JD: “So when my dad was hiking the Grand Canyon and it was like 3AM in the morning and he had his headlight on… He saw a dude walk past him without a headlamp on and the dude was like REALLY pale and he was kind of like staggering about and… he didn’t look at him or say anything and my dad was overall kind of creeped out about the guy.”

AT: “When did your dad tell you this story?”

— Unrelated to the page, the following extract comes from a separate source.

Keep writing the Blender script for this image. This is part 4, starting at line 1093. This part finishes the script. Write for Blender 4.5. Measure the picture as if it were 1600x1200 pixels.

JD: “Uhh… He just said it to me after his trip. In my kitchen, I think.”

Informant’s Thoughts:

JD: “I think it’s kind of weird. One thing he did say is-just jokingly, I guess, that it might’ve been a vampire or something but he was getting vampire vibes from the dude.”

Thoughts:

I think it’s interesting how grim situations can be made light by comparing them to pre-existing myths and legends, such as those of vampires in this case. I don’t believe its my place to say whether or not the informant’s father’s encounter with this forest wanderer was a vampire encounter or not. But if theoretically it wasn’t a vampire encounter, then this could have been a meeting with someone who is potentially lost, mentally ill, or otherwise seriously unwell, and potentially dangerous, but the father is able to change the narrative into a humorous and mythical encounter by mentioning the possibility of the person being a vampire, thus recontextualizing the original grim and bleak encounter into a more fantastical, funny, and spooky story.